Al principio no fue El Verbo. Al
principio fueron los demás.
Porque son los bosones los que nos
organizan a nivel subatómico, los que nos impiden ir por la vida sin masa y sin
peso, los que nos hacen posible tener sustancia y ralentizar nuestra velocidad
lo suficiente compa poder vivir nuestras vidas en lugar de quemarlas cual
fuegos de artificio en un viaje a plena velocidad hacia la nada.
Claro que nunca hemos hecho mucho caso
de la ciencia cuando no nos da la razón y es muy posible que no extraigamos metáfora
alguna de los ínfimos bosones.
Lo más probable es que sigamos
pretendiendo ser veloces fotones que pasan como rayos sin dejar que los bosones
nos cambien las direcciones, les alteren las cargas, les llenen la existencia
de sustancia.
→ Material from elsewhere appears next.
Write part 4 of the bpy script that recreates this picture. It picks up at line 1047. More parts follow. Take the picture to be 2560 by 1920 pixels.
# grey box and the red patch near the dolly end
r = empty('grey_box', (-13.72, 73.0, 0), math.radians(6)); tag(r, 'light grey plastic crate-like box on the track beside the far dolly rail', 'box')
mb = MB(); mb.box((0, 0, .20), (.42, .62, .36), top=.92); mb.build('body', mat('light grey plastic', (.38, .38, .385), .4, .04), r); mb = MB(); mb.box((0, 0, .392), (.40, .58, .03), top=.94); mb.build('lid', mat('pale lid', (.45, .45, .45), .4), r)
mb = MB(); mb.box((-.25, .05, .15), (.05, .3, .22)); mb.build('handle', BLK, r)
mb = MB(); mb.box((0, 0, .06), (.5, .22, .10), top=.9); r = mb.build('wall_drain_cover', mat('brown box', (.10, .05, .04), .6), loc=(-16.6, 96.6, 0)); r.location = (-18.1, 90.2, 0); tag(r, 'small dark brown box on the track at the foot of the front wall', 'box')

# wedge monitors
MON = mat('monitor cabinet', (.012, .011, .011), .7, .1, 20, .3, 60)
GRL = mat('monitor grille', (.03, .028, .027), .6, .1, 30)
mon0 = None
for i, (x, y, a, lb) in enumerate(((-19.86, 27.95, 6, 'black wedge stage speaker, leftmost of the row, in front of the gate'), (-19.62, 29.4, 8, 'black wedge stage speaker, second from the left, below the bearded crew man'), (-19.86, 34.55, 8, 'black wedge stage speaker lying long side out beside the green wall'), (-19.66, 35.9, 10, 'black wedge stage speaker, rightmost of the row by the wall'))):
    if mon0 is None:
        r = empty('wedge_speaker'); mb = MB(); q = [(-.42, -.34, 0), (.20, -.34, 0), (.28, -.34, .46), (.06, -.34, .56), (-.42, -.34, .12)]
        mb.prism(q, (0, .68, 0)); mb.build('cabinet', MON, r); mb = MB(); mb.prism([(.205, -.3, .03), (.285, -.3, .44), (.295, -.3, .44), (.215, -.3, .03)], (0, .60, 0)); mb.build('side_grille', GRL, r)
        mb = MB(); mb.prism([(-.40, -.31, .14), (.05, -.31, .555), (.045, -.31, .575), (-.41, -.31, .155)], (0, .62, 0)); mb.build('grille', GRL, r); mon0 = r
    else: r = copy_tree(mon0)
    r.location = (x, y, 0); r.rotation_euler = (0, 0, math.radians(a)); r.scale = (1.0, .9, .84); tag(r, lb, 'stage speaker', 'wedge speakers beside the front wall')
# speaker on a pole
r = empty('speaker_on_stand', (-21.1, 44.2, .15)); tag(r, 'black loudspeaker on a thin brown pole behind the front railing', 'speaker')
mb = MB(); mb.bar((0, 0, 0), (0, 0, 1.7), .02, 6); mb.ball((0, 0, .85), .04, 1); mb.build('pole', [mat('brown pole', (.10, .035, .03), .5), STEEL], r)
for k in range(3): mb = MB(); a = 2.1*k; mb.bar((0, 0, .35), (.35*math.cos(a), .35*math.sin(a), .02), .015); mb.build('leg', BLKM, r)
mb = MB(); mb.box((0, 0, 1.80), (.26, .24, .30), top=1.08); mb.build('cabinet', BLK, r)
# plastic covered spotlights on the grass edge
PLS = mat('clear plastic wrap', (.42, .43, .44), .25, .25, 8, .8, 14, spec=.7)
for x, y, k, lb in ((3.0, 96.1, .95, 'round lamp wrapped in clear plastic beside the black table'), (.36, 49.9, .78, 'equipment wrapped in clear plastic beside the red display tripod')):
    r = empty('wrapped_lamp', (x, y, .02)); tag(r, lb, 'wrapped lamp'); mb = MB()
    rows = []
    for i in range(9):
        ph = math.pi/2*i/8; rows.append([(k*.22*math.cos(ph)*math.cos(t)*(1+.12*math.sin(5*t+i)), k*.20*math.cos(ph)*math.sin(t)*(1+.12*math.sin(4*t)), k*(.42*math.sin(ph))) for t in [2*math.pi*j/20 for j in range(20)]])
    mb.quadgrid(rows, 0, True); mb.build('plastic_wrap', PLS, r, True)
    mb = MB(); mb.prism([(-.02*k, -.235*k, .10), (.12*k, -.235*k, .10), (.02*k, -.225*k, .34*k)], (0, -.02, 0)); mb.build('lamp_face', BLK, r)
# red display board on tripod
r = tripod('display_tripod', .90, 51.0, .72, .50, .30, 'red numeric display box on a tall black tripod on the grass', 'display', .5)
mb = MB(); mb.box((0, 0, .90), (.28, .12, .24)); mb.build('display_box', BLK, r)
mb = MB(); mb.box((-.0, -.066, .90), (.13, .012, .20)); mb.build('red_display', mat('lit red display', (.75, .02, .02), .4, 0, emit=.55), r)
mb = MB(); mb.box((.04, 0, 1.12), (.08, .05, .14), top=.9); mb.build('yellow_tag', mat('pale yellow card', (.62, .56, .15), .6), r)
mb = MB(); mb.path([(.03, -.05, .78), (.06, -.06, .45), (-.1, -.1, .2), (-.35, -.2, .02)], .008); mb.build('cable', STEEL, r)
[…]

Ignorando todo ello en nuestros ciegos avances lumínicos que solo
nos tienen a nosotros como guías, neutros y vacíos de entidad, hasta que
chocamos con otro de esos fotones y originamos un pequeño cataclismo que
estalla en un polvo fugaz, en una pasión incendiaria, en un enfrentamiento
fulminante que nos estrella contra nosotros
mismos y nos hace salir disparados en otra dirección que tampoco se ha elegido
y tampoco se puede controlar, a la misma velocidad infinita que resulta
imposible de frenar.
No es de suponer que un descubrimiento
científico tan de momento inútil para nuestros bolsillos y nuestros placeres
-que es lo único que tenemos en mente- nos altere ese gusto por ignorar a los
otros en nuestras vidas, por negarles la posibilidades de cargar nuestras
existencias de sustancia, nos desvíe de ese empeño nuestro en construirnos
nosotros solos sin dar pábulo ni presencia a los otros.
Seguiremos ignorando que, por buenos
escultores que seamos, si nos esculpimos a nosotros mismos nunca podremos
llegar a tornear los pies que nos hagan caminar, que por maravillosos
arquitectos vitales que nos creamos nunca podremos, sin los bosones humanos que
son las otras gentes, cimentar la construcción de nuestras vidas.
Fingiendo no saber que sin los demás
somos partículas sin carga, sin masa y sin destino.
Y lo sé, lo sé, amigos de la ciencia.
Quizás ser un demonio y además de letras me hace demasiado metafórico con el
descubrimiento del bosón, pero no deja de hacerme mucha gracia que, tras siglos
de sabias discusiones sobre el origen del mundo, del universo y de la
existencia en sí misma, llegue un viejo maestro del King’s College y nos haga
caer en la cuenta de algo que ni siquiera nos habíamos llegado a plantear.
Que sea crear, estallar, resistir o evolucionar
el verbo que dio origen al mundo ha de conjugarse en plural.
Quizás es que la existencia misma del
universo ya está hasta lo bosones de nosotros.